September 23, 2016 at 10:02 am

A senior US diplomatic official said that there would be “no tolerance” for sectarian torture and other abuses that may be perpetrated by Iraqi forces and allied Shia militias during the planned offensive to recapture Daesh’s de-facto Iraqi capital of Mosul, Reuters reported.

Speaking at an annual meeting of world leaders at the UN, Brett McGurk, the special presidential envoy to the anti-Daesh coalition, said that steps were already being taken to ensure that there would be no repeat of the abuses seen in the wake of the recapture of Fallujah last June.

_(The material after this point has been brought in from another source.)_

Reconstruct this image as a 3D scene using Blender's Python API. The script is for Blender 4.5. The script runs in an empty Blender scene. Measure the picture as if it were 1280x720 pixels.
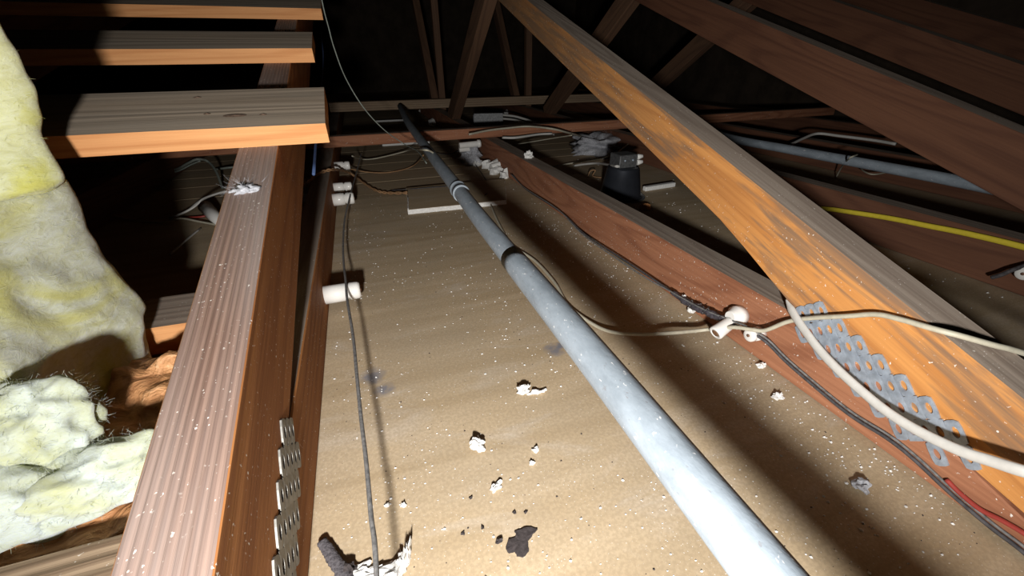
import bpy, bmesh, math, random
from mathutils import Vector, Matrix, noise
random.seed(7)
S = bpy.context.scene
COL = S.collection
R_ = random.uniform

# ---------------------------------------------------------------- camera, world, light, exposure
cam_d = bpy.data.cameras.new('camera')
cam_d.sensor_width = 36.0
cam_d.lens = 14.48
cam_d.clip_start = 0.01
cam = bpy.data.objects.new('camera', cam_d)
COL.objects.link(cam)
cam.matrix_world = Matrix(((0.944319, 0.167656, -0.283113, 0.0000), (-0.328906, 0.457260, -0.826277, 0.0000), (-0.009074, 0.873387, 0.486943, 0.3707), (0, 0, 0, 1)))
S.camera = cam

world = bpy.data.worlds.new('world')
S.world = world
world.use_nodes = True
world.node_tree.nodes['Background'].inputs[0].default_value = (0.5, 0.6, 0.8, 1)
world.node_tree.nodes['Background'].inputs[1].default_value = 0.004

# the inspector's torch, held just left of and below the camera
ld = bpy.data.lights.new('torch', 'SPOT')
ld.energy = 48.0
ld.color = (1.0, 0.97, 0.93)
ld.shadow_soft_size = 0.020
ld.spot_size = math.radians(128)
ld.spot_blend = 1.0
torch = bpy.data.objects.new('torch', ld)
COL.objects.link(torch)
torch.location = (-0.080, -0.23, 0.315)
torch.rotation_euler = (Vector((0.48, 1.2, 0.16)) - torch.location).to_track_quat('-Z', 'Y').to_euler()

S.view_settings.view_transform = 'Standard'
S.view_settings.look = 'None'
S.view_settings.gamma = 1.0
S.view_settings.use_curve_mapping = False
S.view_settings.exposure = 0.0

# ---------------------------------------------------------------- materials
def new_mat(name):
    m = bpy.data.materials.new(name)
    m.use_nodes = True
    nt = m.node_tree
    for n in list(nt.nodes):
        nt.nodes.remove(n)
    out = nt.nodes.new('ShaderNodeOutputMaterial')
    b = nt.nodes.new('ShaderNodeBsdfPrincipled')
    nt.links.new(b.outputs[0], out.inputs[0])
    return m, nt, b

def N(nt, kind, **kw):
    n = nt.nodes.new(kind)
    for k, v in kw.items():
        if k.startswith('i_'):
            n.inputs[k[2:].replace('_', ' ')].default_value = v
        else:
            setattr(n, k, v)
    return n

def ramp(nt, fac, stops):
    r = nt.nodes.new('ShaderNodeValToRGB')
    e = r.color_ramp.elements
    while len(e) < len(stops):
        e.new(0.5)
    for i, (p, c) in enumerate(stops):
        e[i].position = p
        e[i].color = (c[0], c[1], c[2], 1) if not isinstance(c, float) else (c, c, c, 1)
    nt.links.new(fac, r.inputs[0])
    return r.outputs[0]

def mix(nt, fac, a, b, mode='MIX'):
    m = nt.nodes.new('ShaderNodeMix')
    m.data_type = 'RGBA'
    m.blend_type = mode
    for s, v in ((m.inputs[0], fac), (m.inputs[6], a), (m.inputs[7], b)):
        if isinstance(v, (int, float)):
            s.default_value = v
        elif isinstance(v, tuple):
            s.default_value = (v[0], v[1], v[2], 1)
        else:
            nt.links.new(v, s)
    return m.outputs[2]

def coords(nt, scale=(1, 1, 1), kind='Object', loc=(0, 0, 0)):
    t = nt.nodes.new('ShaderNodeTexCoord')
    mp = nt.nodes.new('ShaderNodeMapping')
    mp.inputs['Scale'].default_value = scale
    mp.inputs['Location'].default_value = loc
    nt.links.new(t.outputs[kind], mp.inputs[0])
    return mp.outputs[0]

def tex_noise(nt, vec, scale, detail=4, rough=0.6, dist=0.0):
    n = N(nt, 'ShaderNodeTexNoise', i_Scale=scale, i_Detail=detail, i_Roughness=rough, i_Distortion=dist)
    nt.links.new(vec, n.inputs['Vector'])
    return n.outputs['Fac']

def bump(nt, b, height, strength, dist=0.002):
    n = N(nt, 'ShaderNodeBump', i_Strength=strength, i_Distance=dist)
    nt.links.new(height, n.inputs['Height'])
    nt.links.new(n.outputs[0], b.inputs['Normal'])

def wood(name, light, dark, ring=22.0, dist=2.0, grey=None, flecks=0.5, ridge=0.3, rough=0.75, figure=1.0,
         greyamt=0.5, seed=0.0, cathedral=70.0, end_tone=None, patch=False):
    """grain runs along the object's own X axis"""
    m, nt, b = new_mat(name)
    loc = (seed, seed * 1.7, seed * 0.6)
    v = coords(nt, (0.9 * figure, 6, 6), loc=loc)
    wv = N(nt, 'ShaderNodeTexWave', wave_type='BANDS', bands_direction='Y', i_Scale=ring / 6.0, i_Distortion=dist,
           i_Detail=2.0)
    wv.inputs['Detail Scale'].default_value = 0.7
    wv.inputs['Detail Roughness'].default_value = 0.4
    dv = nt.nodes.new('ShaderNodeVectorMath')          # bands across both faces
    dv.operation = 'DOT_PRODUCT'
    dv.inputs[1].default_value = (0.0, 1.0, 0.83)
    nt.links.new(v, dv.inputs[0])
    cx = nt.nodes.new('ShaderNodeCombineXYZ')
    sx = nt.nodes.new('ShaderNodeSeparateXYZ')
    nt.links.new(v, sx.inputs[0])
    nt.links.new(sx.outputs[0], cx.inputs[0])
    nt.links.new(dv.outputs['Value'], cx.inputs[1])
    nt.links.new(sx.outputs[2], cx.inputs[2])
    nt.links.new(cx.outputs[0], wv.inputs['Vector'])
    fib = tex_noise(nt, coords(nt, (5, 260, 260), loc=loc), 1.0, 5, 0.65)
    big = tex_noise(nt, coords(nt, (2.2, 14, 14), loc=loc), 1.0, 3, 0.5)
    if cathedral:
        cn = N(nt, 'ShaderNodeTexNoise', i_Scale=1.0, i_Detail=1.5, i_Roughness=0.35)
        nt.links.new(coords(nt, (1.1 * figure, 11, 11), loc=loc), cn.inputs['Vector'])
        k = N(nt, 'ShaderNodeMath', operation='MULTIPLY')
        nt.links.new(cn.outputs['Fac'], k.inputs[0])
        k.inputs[1].default_value = cathedral
        sn = N(nt, 'ShaderNodeMath', operation='SINE')
        nt.links.new(k.outputs[0], sn.inputs[0])
        mr = N(nt, 'ShaderNodeMapRange')
        mr.inputs['From Min'].default_value = -1
        nt.links.new(sn.outputs[0], mr.inputs[0])
        wout = mr.outputs[0]
    else:
        wout = wv.outputs['Fac']
    c1 = ramp(nt, wout, [(0.25 if not cathedral else 0.0, light), (0.5 if not cathedral else 0.62, tuple(0.75 * l + 0.25 * d for l, d in zip(light, dark))), (0.95 if cathedral else 0.78, dark)])
    c2 = mix(nt, 0.5, c1, ramp(nt, fib, [(0.3, dark), (0.62, light)]))
    if grey:
        g = ramp(nt, big, [(0.5 - 0.22 * greyamt, 1.0), (0.72 - 0.3 * greyamt + 0.12, 0.0)])
        if patch:
            pn = tex_noise(nt, coords(nt, (5.5, 46, 46), loc=(loc[0] + 2, loc[1], loc[2])), 1.0, 4, 0.6, 0.5)
            g = ramp(nt, pn, [(0.44, 1.0), (0.54, 0.0)])
        g2 = mix(nt, 1.0, g, ramp(nt, fib, [(0.25, 1.0), (0.7, 0.45)]), 'MULTIPLY')
        c2 = mix(nt, g2, c2, grey)
    else:
        c2 = mix(nt, ramp(nt, big, [(0.35, 0.35), (0.65, 0.0)]), c2, dark)
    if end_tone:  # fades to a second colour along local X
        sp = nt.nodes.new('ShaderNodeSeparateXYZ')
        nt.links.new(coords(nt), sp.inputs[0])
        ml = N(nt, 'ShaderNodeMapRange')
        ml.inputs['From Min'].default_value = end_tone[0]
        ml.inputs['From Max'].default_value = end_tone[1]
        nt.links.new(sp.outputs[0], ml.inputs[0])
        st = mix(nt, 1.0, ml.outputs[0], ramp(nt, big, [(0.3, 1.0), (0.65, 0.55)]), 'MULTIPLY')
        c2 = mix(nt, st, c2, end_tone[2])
    if flecks:
        fl = tex_noise(nt, coords(nt, (1, 1, 1), loc=loc), 330, 2, 0.5)
        fl2 = tex_noise(nt, coords(nt, (1, 1, 1), loc=loc), 45, 2, 0.5)
        f = mix(nt, 1.0, ramp(nt, fl, [(0.69 - 0.03 * flecks, 0.0), (0.72 - 0.02 * flecks, 1.0)]), ramp(nt, fl2, [(0.45, 0.0), (0.6, 1.0)]), 'MULTIPLY')
        c2 = mix(nt, f, c2, (0.78, 0.74, 0.68))
    nt.links.new(c2, b.inputs['Base Color'])
    b.inputs['Roughness'].default_value = rough
    b.inputs['Specular IOR Level'].default_value = 0.25
    h = mix(nt, 0.6, wout, fib)
    bump(nt, b, h, ridge, 0.003)
    return m

def plain(name, col, rough=0.5, metal=0.0, vary=0.25, scale=60, bmp=0.15, spec=0.4, col2=None):
    m, nt, b = new_mat(name)
    n = tex_noise(nt, coords(nt), scale, 5, 0.6)
    d = col2 or tuple(c * (1 - vary) for c in col)
    nt.links.new(ramp(nt, n, [(0.32, d), (0.65, col)]), b.inputs['Base Color'])
    b.inputs['Roughness'].default_value = rough
    b.inputs['Metallic'].default_value = metal
    b.inputs['Specular IOR Level'].default_value = spec
    if bmp:
        bump(nt, b, n, bmp, 0.001)
    return m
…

In Fallujah, Shia militias committed field executions of civilians, as well as torturing and abusing thousands of Sunnis, with Governor of Anbar Sohaib Al-Rawi confirming on Twitter that 643 men from Saqlawiyyah were made to disappear during the operations to retake Mosul from Daesh. These men have yet to be located, leading to suspicions that they have also been killed.

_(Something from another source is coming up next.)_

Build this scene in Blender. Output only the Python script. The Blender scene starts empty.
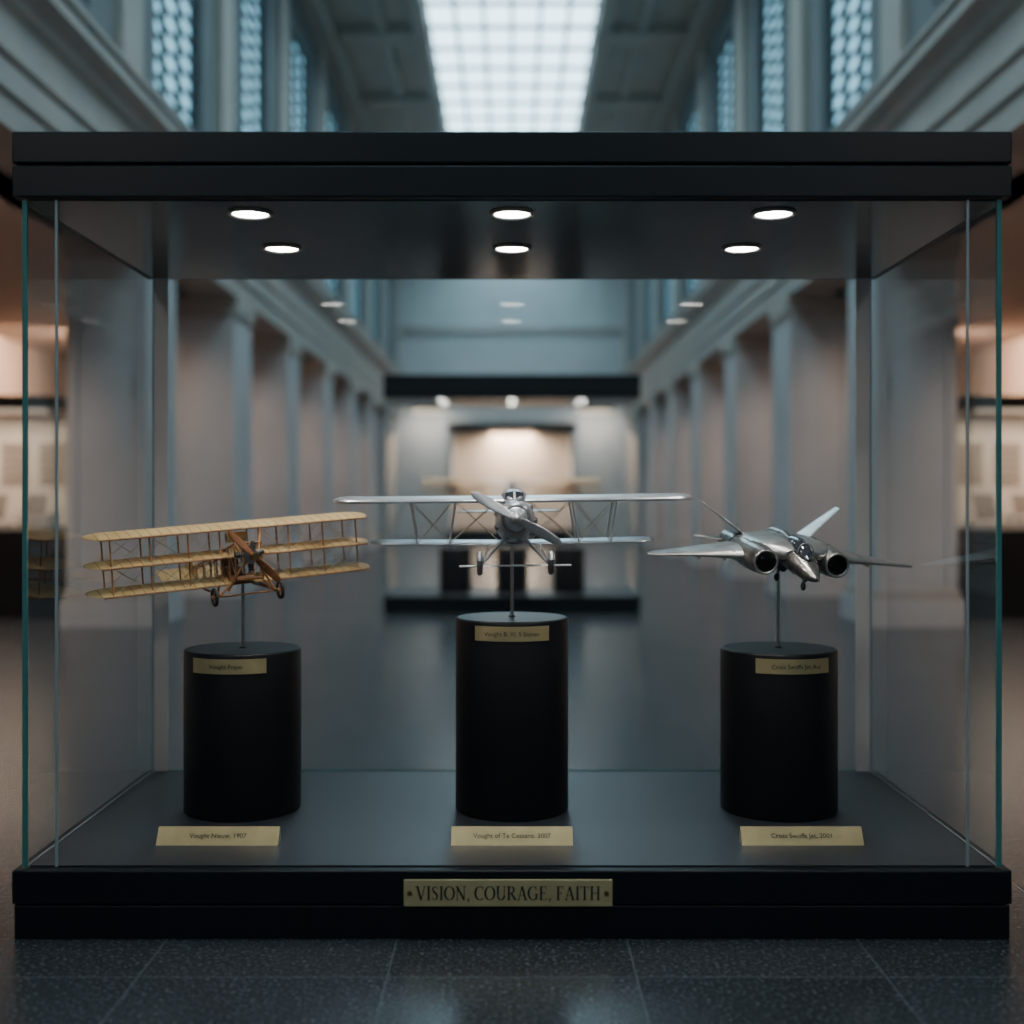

Suggesting that better screening of civilians fleeing Mosul would result in the instances of abuse being reduced, McGurk said: “We must make sure the screening process in Mosul is done professionally with some third-party observers at the screening centres, that is what we hope to have.”

Given the plethora of armed forces involved in fighting in Iraq, including the Kurdish Peshmerga and the Shia-dominated Popular Mobilisation Forces (PMF), there are major concerns on how the offensive will play out and whether it could unleash further sectarian violence.

McGurk said Washington was working to make sure that many security forces used in Mosul would be those trained by the coalition and that the roles of different forces would be agreed upon ahead of the operation, which could begin as soon as October.

Humanitarian aid

Lise Grande, the UN humanitarian coordinator for Iraq, told the same meeting that Iraqi authorities had given reassurances that the screening of people leaving Mosul would be done by security forces and not by militias. Families would be transported either to an emergency camp or public buildings, she said.

The UN has previously warned that the Mosul offensive risks triggering a major humanitarian crisis, with one million or more people potentially becoming refugees. Stephen O’Brien, the UN aid chief, appealed to countries to speed up their aid donations ahead of the operation.

“To prepare for Mosul, partners launched a flash appeal for $284 million in July this year…and 48 per cent of this funding, that’s $136 million, has been received,” he said. “I cannot overstress the importance of receiving any outstanding pledges as soon as possible.”

Mosul fell to Daesh in June 2014 after the terrorist organisation put two Iraqi divisions to flight following a brief battle. It was in Iraq’s second largest city that Daesh leader Abu Bakr Al-Baghdadi announced the establishment of his caliphate that has seen its territory dwindle over the past year.